Short task -
Copy out each line below exactly as it appears.
>> START Given information
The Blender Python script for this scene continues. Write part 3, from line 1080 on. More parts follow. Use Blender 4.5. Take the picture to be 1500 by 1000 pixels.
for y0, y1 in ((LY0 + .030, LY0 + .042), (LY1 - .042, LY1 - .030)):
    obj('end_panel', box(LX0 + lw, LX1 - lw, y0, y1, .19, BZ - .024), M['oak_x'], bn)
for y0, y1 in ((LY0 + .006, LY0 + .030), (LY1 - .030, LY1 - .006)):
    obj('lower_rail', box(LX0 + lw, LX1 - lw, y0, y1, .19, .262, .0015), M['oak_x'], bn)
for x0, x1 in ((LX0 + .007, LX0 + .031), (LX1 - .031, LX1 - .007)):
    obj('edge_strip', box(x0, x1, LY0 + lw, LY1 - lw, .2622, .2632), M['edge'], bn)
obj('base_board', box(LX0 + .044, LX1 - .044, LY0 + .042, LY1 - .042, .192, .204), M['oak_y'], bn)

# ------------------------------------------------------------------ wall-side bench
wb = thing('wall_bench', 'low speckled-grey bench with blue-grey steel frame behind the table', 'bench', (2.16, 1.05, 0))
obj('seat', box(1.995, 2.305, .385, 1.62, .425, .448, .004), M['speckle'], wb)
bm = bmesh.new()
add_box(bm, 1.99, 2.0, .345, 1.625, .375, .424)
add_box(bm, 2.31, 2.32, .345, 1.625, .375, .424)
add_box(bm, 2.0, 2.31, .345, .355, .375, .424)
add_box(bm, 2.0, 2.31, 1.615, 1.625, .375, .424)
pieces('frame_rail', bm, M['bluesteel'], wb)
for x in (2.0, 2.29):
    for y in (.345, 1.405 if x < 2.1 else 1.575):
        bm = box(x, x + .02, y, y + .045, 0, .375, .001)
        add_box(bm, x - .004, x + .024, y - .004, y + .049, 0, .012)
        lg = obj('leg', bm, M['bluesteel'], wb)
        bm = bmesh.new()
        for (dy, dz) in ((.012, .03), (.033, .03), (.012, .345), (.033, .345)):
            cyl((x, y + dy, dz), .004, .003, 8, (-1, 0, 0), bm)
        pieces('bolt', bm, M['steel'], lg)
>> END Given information
Result -
The Blender Python script for this scene continues. Write part 3, from line 1080 on. More parts follow. Use Blender 4.5. Take the picture to be 1500 by 1000 pixels.
for y0, y1 in ((LY0 + .030, LY0 + .042), (LY1 - .042, LY1 - .030)):
    obj('end_panel', box(LX0 + lw, LX1 - lw, y0, y1, .19, BZ - .024), M['oak_x'], bn)
for y0, y1 in ((LY0 + .006, LY0 + .030), (LY1 - .030, LY1 - .006)):
    obj('lower_rail', box(LX0 + lw, LX1 - lw, y0, y1, .19, .262, .0015), M['oak_x'], bn)
for x0, x1 in ((LX0 + .007, LX0 + .031), (LX1 - .031, LX1 - .007)):
    obj('edge_strip', box(x0, x1, LY0 + lw, LY1 - lw, .2622, .2632), M['edge'], bn)
obj('base_board', box(LX0 + .044, LX1 - .044, LY0 + .042, LY1 - .042, .192, .204), M['oak_y'], bn)

# ------------------------------------------------------------------ wall-side bench
wb = thing('wall_bench', 'low speckled-grey bench with blue-grey steel frame behind the table', 'bench', (2.16, 1.05, 0))
obj('seat', box(1.995, 2.305, .385, 1.62, .425, .448, .004), M['speckle'], wb)
bm = bmesh.new()
add_box(bm, 1.99, 2.0, .345, 1.625, .375, .424)
add_box(bm, 2.31, 2.32, .345, 1.625, .375, .424)
add_box(bm, 2.0, 2.31, .345, .355, .375, .424)
add_box(bm, 2.0, 2.31, 1.615, 1.625, .375, .424)
pieces('frame_rail', bm, M['bluesteel'], wb)
for x in (2.0, 2.29):
    for y in (.345, 1.405 if x < 2.1 else 1.575):
        bm = box(x, x + .02, y, y + .045, 0, .375, .001)
        add_box(bm, x - .004, x + .024, y - .004, y + .049, 0, .012)
        lg = obj('leg', bm, M['bluesteel'], wb)
        bm = bmesh.new()
        for (dy, dz) in ((.012, .03), (.033, .03), (.012, .345), (.033, .345)):
            cyl((x, y + dy, dz), .004, .003, 8, (-1, 0, 0), bm)
        pieces('bolt', bm, M['steel'], lg)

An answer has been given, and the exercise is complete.